RECORDED DATA:

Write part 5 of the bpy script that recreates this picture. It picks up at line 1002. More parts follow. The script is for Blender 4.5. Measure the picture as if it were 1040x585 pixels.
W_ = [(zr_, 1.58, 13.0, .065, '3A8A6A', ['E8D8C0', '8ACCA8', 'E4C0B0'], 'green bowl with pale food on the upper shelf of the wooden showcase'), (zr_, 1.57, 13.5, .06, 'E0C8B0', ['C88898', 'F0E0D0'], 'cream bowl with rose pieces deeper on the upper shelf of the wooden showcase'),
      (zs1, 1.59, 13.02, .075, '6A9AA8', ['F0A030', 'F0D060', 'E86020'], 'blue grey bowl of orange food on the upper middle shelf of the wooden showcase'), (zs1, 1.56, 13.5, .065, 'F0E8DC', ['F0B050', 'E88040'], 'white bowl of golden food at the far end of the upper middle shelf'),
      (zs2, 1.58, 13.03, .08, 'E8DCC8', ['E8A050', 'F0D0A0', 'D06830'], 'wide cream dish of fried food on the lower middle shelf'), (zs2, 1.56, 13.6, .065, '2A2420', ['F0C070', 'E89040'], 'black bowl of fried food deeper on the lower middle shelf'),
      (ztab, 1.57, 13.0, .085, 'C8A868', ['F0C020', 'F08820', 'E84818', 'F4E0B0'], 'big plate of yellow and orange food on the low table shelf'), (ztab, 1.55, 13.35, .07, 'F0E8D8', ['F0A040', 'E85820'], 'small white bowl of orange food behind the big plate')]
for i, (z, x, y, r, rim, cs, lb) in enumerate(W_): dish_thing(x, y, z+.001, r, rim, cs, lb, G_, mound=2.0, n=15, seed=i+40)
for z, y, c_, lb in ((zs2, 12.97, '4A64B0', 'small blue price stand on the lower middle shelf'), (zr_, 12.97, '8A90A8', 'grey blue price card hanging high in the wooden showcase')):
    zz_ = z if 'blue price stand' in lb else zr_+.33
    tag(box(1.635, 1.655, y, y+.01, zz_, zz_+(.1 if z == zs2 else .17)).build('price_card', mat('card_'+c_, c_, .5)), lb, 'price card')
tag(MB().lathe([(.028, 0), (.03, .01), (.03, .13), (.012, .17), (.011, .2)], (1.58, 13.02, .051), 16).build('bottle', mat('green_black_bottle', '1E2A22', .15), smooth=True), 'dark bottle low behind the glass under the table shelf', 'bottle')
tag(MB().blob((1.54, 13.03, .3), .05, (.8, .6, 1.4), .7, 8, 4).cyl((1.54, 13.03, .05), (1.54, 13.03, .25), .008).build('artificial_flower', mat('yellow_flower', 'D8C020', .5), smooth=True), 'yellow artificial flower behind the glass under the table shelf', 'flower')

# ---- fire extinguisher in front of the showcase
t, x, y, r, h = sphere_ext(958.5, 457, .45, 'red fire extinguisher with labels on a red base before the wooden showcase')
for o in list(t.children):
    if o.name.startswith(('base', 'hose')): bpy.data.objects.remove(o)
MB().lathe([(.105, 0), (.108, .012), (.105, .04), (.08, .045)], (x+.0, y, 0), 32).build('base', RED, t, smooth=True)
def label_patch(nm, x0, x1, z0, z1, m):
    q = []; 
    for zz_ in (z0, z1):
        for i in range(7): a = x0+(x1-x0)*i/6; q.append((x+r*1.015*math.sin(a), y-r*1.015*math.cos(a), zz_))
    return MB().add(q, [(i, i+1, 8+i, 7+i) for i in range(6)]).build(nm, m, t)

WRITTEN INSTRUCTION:
Repeat exactly, please, each line from the beginning of the data through the line with "table shelf', 'flower')" in it, and only those lines.

EXERCISE RESPONSE:
Write part 5 of the bpy script that recreates this picture. It picks up at line 1002. More parts follow. The script is for Blender 4.5. Measure the picture as if it were 1040x585 pixels.
W_ = [(zr_, 1.58, 13.0, .065, '3A8A6A', ['E8D8C0', '8ACCA8', 'E4C0B0'], 'green bowl with pale food on the upper shelf of the wooden showcase'), (zr_, 1.57, 13.5, .06, 'E0C8B0', ['C88898', 'F0E0D0'], 'cream bowl with rose pieces deeper on the upper shelf of the wooden showcase'),
      (zs1, 1.59, 13.02, .075, '6A9AA8', ['F0A030', 'F0D060', 'E86020'], 'blue grey bowl of orange food on the upper middle shelf of the wooden showcase'), (zs1, 1.56, 13.5, .065, 'F0E8DC', ['F0B050', 'E88040'], 'white bowl of golden food at the far end of the upper middle shelf'),
      (zs2, 1.58, 13.03, .08, 'E8DCC8', ['E8A050', 'F0D0A0', 'D06830'], 'wide cream dish of fried food on the lower middle shelf'), (zs2, 1.56, 13.6, .065, '2A2420', ['F0C070', 'E89040'], 'black bowl of fried food deeper on the lower middle shelf'),
      (ztab, 1.57, 13.0, .085, 'C8A868', ['F0C020', 'F08820', 'E84818', 'F4E0B0'], 'big plate of yellow and orange food on the low table shelf'), (ztab, 1.55, 13.35, .07, 'F0E8D8', ['F0A040', 'E85820'], 'small white bowl of orange food behind the big plate')]
for i, (z, x, y, r, rim, cs, lb) in enumerate(W_): dish_thing(x, y, z+.001, r, rim, cs, lb, G_, mound=2.0, n=15, seed=i+40)
for z, y, c_, lb in ((zs2, 12.97, '4A64B0', 'small blue price stand on the lower middle shelf'), (zr_, 12.97, '8A90A8', 'grey blue price card hanging high in the wooden showcase')):
    zz_ = z if 'blue price stand' in lb else zr_+.33
    tag(box(1.635, 1.655, y, y+.01, zz_, zz_+(.1 if z == zs2 else .17)).build('price_card', mat('card_'+c_, c_, .5)), lb, 'price card')
tag(MB().lathe([(.028, 0), (.03, .01), (.03, .13), (.012, .17), (.011, .2)], (1.58, 13.02, .051), 16).build('bottle', mat('green_black_bottle', '1E2A22', .15), smooth=True), 'dark bottle low behind the glass under the table shelf', 'bottle')
tag(MB().blob((1.54, 13.03, .3), .05, (.8, .6, 1.4), .7, 8, 4).cyl((1.54, 13.03, .05), (1.54, 13.03, .25), .008).build('artificial_flower', mat('yellow_flower', 'D8C020', .5), smooth=True), 'yellow artificial flower behind the glass under the table shelf', 'flower')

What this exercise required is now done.